Again it is best not to be carried away, and concentrate instead on the interviews of different show biz personalities who at one time or another have worked with Ms. Lilia, such that the grand old dame of Philippine horror is likened to Hollywood’s Kevin Bacon, who just about everyone has worked with on that side of the globe. What do you know, Bacon and Cuntapay worked together in Brokedown Palace of 19forgotten, that movie where the lead actress Claire Daines made some unsavory comments about the noble and ever-loyal city that almost elicited a diplomatic protest and boycott of Daines’ films.

Aside from Gallaga and Reyes, Kris Aquino and Dingdong Dantes are also interviewed and asked if they knew Ms. Lilia. The responses are at first amusing, as if they could hardly recall who she was, until the director refreshes their memory that yes, she’s the one they worked with, most recently in the A-graded Segunda Mano that had the old woman as a vagabond rummaging the garbage bin for the cursed designer bag, only to be devoured by it.

Segunda Mano is just one of two films where Ms. Cuntapay appears in a cameo in the film fest, the other being Enteng ng Ina Mo where she is part of the chorus as the equally ubiquitous April Boy breaks into song, “Di ko katang tanggapin, na mawawala ka sa akin,” the crone mimicking the crooner with forearms held up in an “X” sign. What a riot.

Well, it would certainly be overstatement to say that such cameos changed the complexion of the film concerned, but it can’t be denied that these added to what they call “viewing pleasure” of the audience, that in these days of unnatural calamities there are still simple joys and horrors to partake of.

She was, of course, aside from the early SRR where she was the dreaded yaya of Kris’s baby, hanging onto the roof of a car and screaming like the furies, also in Mario O’Hara’s Ang Babae sa Breakwater, in which Ms. Cuntapay is a boulevard habitué a bit touched in the head who goes topless.

Lahat na nga direk ginawa ko na, di pa rin ako sumikat,” she confides, imparting morsels of wisdom gained after decades in the industry. And in the context of the long hours of waiting while on the job or for the next call slip, she says that life is not for the impatient. But what if you can’t wait? “Di magpakamatay ka na lang,” she deadpans.

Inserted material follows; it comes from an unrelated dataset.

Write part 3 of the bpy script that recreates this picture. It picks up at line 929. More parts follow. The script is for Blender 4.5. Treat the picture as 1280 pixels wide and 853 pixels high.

To Jadaone’s credit, the young director never takes herself too seriously, but invests her subject with warmth and sensitivity, making the viewer aware that in such a seemingly fickle industry, there’s never a lack of small, marginal players (read: extras) who are dedicated to the craft. Another bit player draws inspiration from Cuntapay, saying that while before he was a plain passerby, he next became a passerby with lines and is now a regular civil wedding judge in movies.

The tableau in the fantasy sequence where Ms. Cuntapay delivers her acceptance speech upon supposedly winning a best supporting actress award is like a set for an installation piece, with a statue of the Virgin Mary off to one side. It suggests that the old woman is a sort of our lady of horror abandoned.

Jadaone, only 27, was a student of cinematographer Nap Jamir at the UP film school. It shows in her great sense of camera placement. More from her, then, in 2012 and beyond, like the bard Dylan she knows that there’s little else to do but inspire people.